Strati-Cumulate

by wjw on September 28, 2014

Here’s the Strati, the first car created by a 3D printer.

Well, except for the mechanical bits.  The parts that actually make it drive an’ stuff.  The parts that make it an actual car.  Those aren’t printed, those are manufactured elsewhere.

But still.  Pretty, no?

In the old days, people would buy a frame and engine, and then bring them to a coachmaker who would build a custom body to order.  This is like that, only faster and cheaper.

So soon we can all have custom cars.  How cool will that be?

 

C K September 28, 2014 at 3:43 am

I’m still waiting for the ability to order a custom-configured car online, put down a honkin’ deposit, have a car with the exact combination of color and accessories you want roll off the assembly line, and get it shipped to your dealership for delivery. Everything is in place to do this; someone just needs to write the code and bring it on line.

DensityDuck September 28, 2014 at 8:24 am

It’s like all those breathless articles about 3D-printed guns. ZOMG LIBERTOCALYPSE!!! GUN CONTROL IS USELESS!!

Except, um, what is 3D printed is the handle and the stock and the thing that you bolt around the actual gun parts. All the stuff that makes bullets go in one end and come out the barrel is still made of metal, the old-fashioned way, and it’s still subject to all the same laws.

Esebian September 28, 2014 at 11:00 am

Except the part of “we” that are poor.

That part of “we” that’s already surpassed super-majority and grows by the second.

TRX September 28, 2014 at 12:29 pm

“Yes, but the technology is getting better rapidly, and soon you will be able to download a file and print an AK-47, an iPhone, or a flying car!”

There’s not much use trying to explain to people why that’s never going to work. They just don’t want to hear.

In one of his autobiographies, Richard Feynman talked about being called to the Pentagon and being offered the leadership of a new, mini-Manhattan Project being formed by the US Army Tank Command. The Army was trying to reduce the vulnerability of its fuel supply chains; WWII had seen them shipping fuel halfway around the world from the well to the combat zone. They’d successfully interdicted much of the German and Japanese fuel supplies, and they didn’t want anyone else doing it to them in the future.
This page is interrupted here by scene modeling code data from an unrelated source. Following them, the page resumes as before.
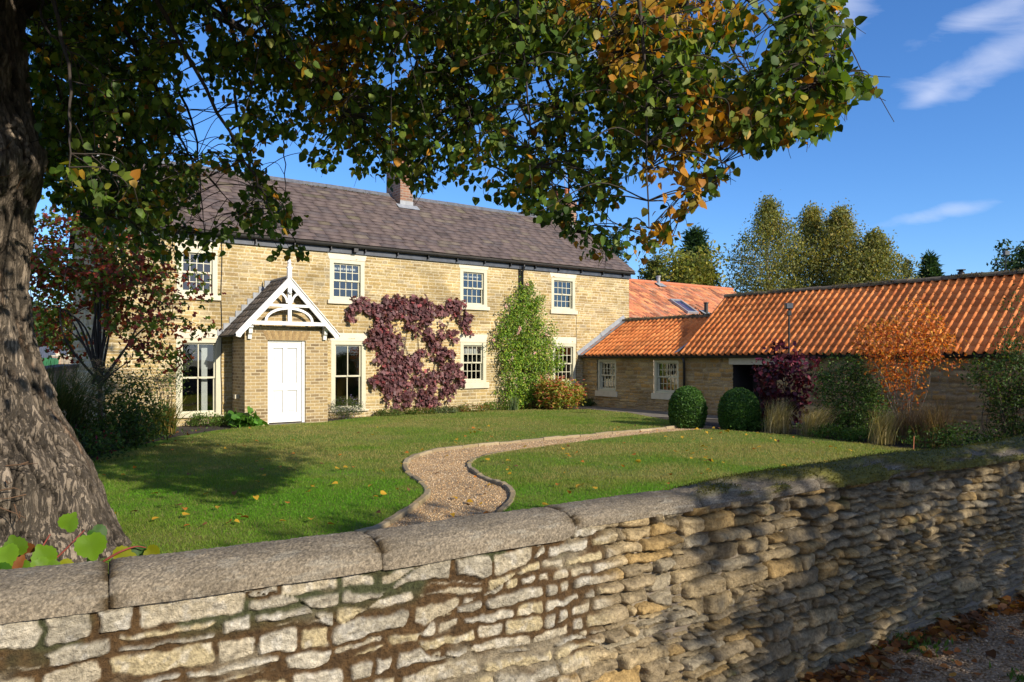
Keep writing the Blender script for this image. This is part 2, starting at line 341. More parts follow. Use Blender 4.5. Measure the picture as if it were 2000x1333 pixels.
def barkmat():
    m, N, L, B = newmat('lime_bark'); tc = nd(N, 'ShaderNodeTexCoord'); at_ = nd(N, 'ShaderNodeAttribute', attribute_name='Col')
    nz = nd(N, 'ShaderNodeTexNoise', Scale=3.0, Detail=4.0); L.new(tc.outputs['Object'], nz.inputs['Vector'])
    ad = nd(N, 'ShaderNodeMix', data_type='VECTOR'); ad.inputs[0].default_value = .10; L.new(tc.outputs['Object'], ad.inputs[4]); L.new(nz.outputs['Color'], ad.inputs[5])
    mp = nd(N, 'ShaderNodeMapping'); mp.inputs['Scale'].default_value = (1, 1, .13); L.new(ad.outputs[1], mp.inputs[0])
    v0 = nd(N, 'ShaderNodeTexNoise', Scale=24.0, Detail=7.0, Roughness=.66, Distortion=.35); L.new(mp.outputs[0], v0.inputs['Vector'])
    v1 = nd(N, 'ShaderNodeMath', operation='SUBTRACT'); L.new(v0.outputs[0], v1.inputs[0]); v1.inputs[1].default_value = .5
    v = nd(N, 'ShaderNodeMath', operation='ABSOLUTE'); L.new(v1.outputs[0], v.inputs[0])
    cr = nd(N, 'ShaderNodeMapRange'); cr.inputs[1].default_value = 0; cr.inputs[2].default_value = .060; cr.inputs[3].default_value = 0; cr.inputs[4].default_value = 1; L.new(v.outputs[0], cr.inputs[0])
    n2 = nd(N, 'ShaderNodeTexNoise', Scale=30.0, Detail=8.0, Roughness=.75); mp2 = nd(N, 'ShaderNodeMapping'); mp2.inputs['Scale'].default_value = (1.6, 1.6, .5); L.new(tc.outputs['Object'], mp2.inputs[0]); L.new(mp2.outputs[0], n2.inputs['Vector'])
    mr = nd(N, 'ShaderNodeMapRange'); mr.inputs[1].default_value = .3; mr.inputs[2].default_value = .7; mr.inputs[3].default_value = .66; mr.inputs[4].default_value = 1.34; L.new(n2.outputs[0], mr.inputs[0])
    c2 = nd(N, 'ShaderNodeMapRange'); c2.inputs[3].default_value = .72; c2.inputs[4].default_value = 1.05; L.new(cr.outputs[0], c2.inputs[0])
    mm = nd(N, 'ShaderNodeMath', operation='MULTIPLY'); L.new(mr.outputs[0], mm.inputs[0]); L.new(c2.outputs[0], mm.inputs[1])
    mx = nd(N, 'ShaderNodeMix', data_type='RGBA', blend_type='MULTIPLY'); mx.inputs[0].default_value = 1; L.new(at_.outputs['Color'], mx.inputs[6]); L.new(mm.outputs[0], mx.inputs[7]); L.new(mx.outputs[2], B.inputs['Base Color'])
    B.inputs['Roughness'].default_value = .92; B.inputs['Specular IOR Level'].default_value = .2
    h = nd(N, 'ShaderNodeMath', operation='MULTIPLY_ADD'); L.new(n2.outputs[0], h.inputs[0]); h.inputs[1].default_value = .9; L.new(cr.outputs[0], h.inputs[2])
    bp = nd(N, 'ShaderNodeBump', Strength=1.0, Distance=.03); L.new(h.outputs[0], bp.inputs['Height']); L.new(bp.outputs[0], B.inputs['Normal']); return m
M['bark'] = barkmat()
M['twig'] = attrmat('twig_bark', rough=.85, grain=.2, bump=0)
M['leaf'] = leafmat('leaf', .36, .5, .22); M['leaf2'] = leafmat('shiny_leaf', .25, .5, .28); M['bladem'] = leafmat('grass_blade', .35, .6, .2)
M['petal'] = leafmat('petal', .3, .7, .2); M['ridge'] = simple('mossy_ridge_mortar', (.13, .10, .065), .9, .25, 9, .5, stain=(.13, .12, .035))
M['bridge'] = simple('blue_grey_ridge_tile', (.10, .105, .12), .7, .2, 8, .2)
M['soil'] = simple('bed_soil', (.030, .022, .015), .95, .35, 9, .8, bscale=40)
M['paving'] = simple('stone_paving', (.16, .14, .11), .85, .2, 4, .3)
M['kerbm'] = attrmat('edging_stone', grain=.25, gscale=30, bump=.4, bscale=80)
M['gravel'] = attrmat('gravel_pebble', rough=.8, grain=.15, bump=0, spec=.3)
# ------------------------------------------------------------------ masonry generator
class Stones:
    def __init__(s, seed, x0, x1, z0, z1, hm, hv, wm, wv, split=.0, lead=0):
        rng = np.random.RandomState(seed); s.zb = [z0]
        while s.zb[-1] < z1: s.zb.append(s.zb[-1]+hm*(1+hv*(rng.rand()*2-1)))
        s.zb = np.array(s.zb); s.rows = []; s.cnt = 0
        for k in range(len(s.zb)-1):
            b = [x0-rng.rand()*wm]
            while b[-1] < x1+wm: b.append(b[-1]+wm*(1+wv*(rng.rand()*2-1)))
            m = len(b)-1; f = np.where(rng.rand(m) < split, .3+.4*rng.rand(m), 0)
            s.rows.append((np.array(b), f, s.cnt)); s.cnt += 2*m
    def ev(s, X, Z, r=.02):
        c = np.clip(np.searchsorted(s.zb, Z)-1, 0, len(s.rows)-1)
        D = np.zeros_like(X); I = np.zeros(X.shape, int); LX = np.zeros_like(X); LZ = np.zeros_like(X)
        for k, (b, f, o) in enumerate(s.rows):
            m = c == k
            if not m.any(): continue
            x = X[m]; z = Z[m]; j = np.clip(np.searchsorted(b, x)-1, 0, len(b)-2)
            za = np.full(x.shape, s.zb[k]); zc = np.full(x.shape, s.zb[k+1]); ff = f[j]; mid = za+(zc-za)*ff
            up = (ff > 0) & (z > mid); lo = (ff > 0) & (z <= mid)
            za = np.where(up, mid, za); zc = np.where(lo, mid, zc)
            hx = (b[j+1]-b[j])/2; hz = (zc-za)/2; cx = (b[j+1]+b[j])/2; cz = (za+zc)/2
            qx = np.abs(x-cx)-(hx-r); qz = np.abs(z-cz)-(hz-r)
            dist = np.hypot(np.maximum(qx, 0), np.maximum(qz, 0))+np.minimum(np.maximum(qx, qz), 0)-r
            D[m] = -dist; I[m] = o+2*j+up; LX[m] = (x-cx)/hx; LZ[m] = (z-cz)/hz
        return D, I, LX, LZ
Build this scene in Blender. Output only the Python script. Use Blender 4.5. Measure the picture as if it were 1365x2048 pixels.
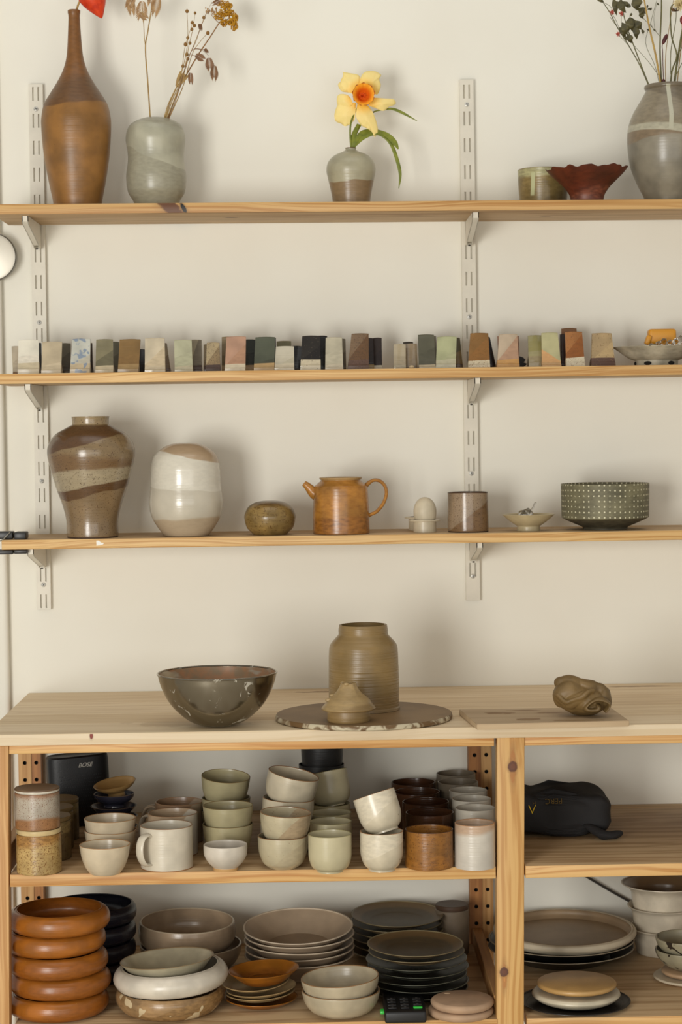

The generals figured if exotic radioactive metals could be made to explode, it was only reasonable that dirt could be made to burn. So instead of shipping fuel from Oklahoma to Europe, you’d just hand a grunt a shovel and tell him to “fill ‘er up!” And they were prepared to throw a whole bunch of money at it to make it happen.

These weren’t stupid or ignorant men, but they simply had no understanding of what they were asking for. Feynman realized that explaining why it wouldn’t work would probably be futile, and declined.

That’s the sort of conceptual gap the 3D printer people have. They can’t see the difference between laser sintering a metallic powder and running strings of ABS or PLA plastic… but the technology will improve!

The main attraction is the idea they can buy a magic box, download a file from the internet, and the magic cornucopia machine will make them whatever they want. Which will work, for certain minor and specific definitions of “work”.

Like Density Duck said, the 3-D printed “AR-15” is just the plastic bracket that holds various subassemblies togather. Over on weaponeer.com, a forum member made an AR lower out of a pine board from the hardware store.

Back a few years ago there was a breathless media splash about a group that had invented a bicycle made entirely of bamboo, and how it was going to revolutionize transportation on poor countries. I probably checked two dozen web sites; all ran the story verbatim. Someone had stuck some lengths of bamboo into metal brackets using epoxy glue. The wires, wheels, forks, handlebars, brakes, sprockets, chain, etc. were all standard bicycle parts. I guess they came from the ball-bearing bush and the tire vine. In fact, people had made bamboo bicycle frames decades earlier, before moving on to synthetic composites.

On the bookshelf across the room, I have steam engineering books from the early 1800s to the early 1960s. I’m not a steam expert, but I can fake it if I have to. And that’s why I could never read “steampunk.” Clarke said “any sufficiently advanced technology is indistinguishable from magic.” No, your steam-powered Victorian mecha-warriors aren’t going to leap tall buildings in a single bound, and there aren’t going to be any steam-powered flying cars with Babbage autopilots…

Paul Cooper September 28, 2014 at 2:22 pm

Interesting car, but I’m a little cloudy on why that chose that name.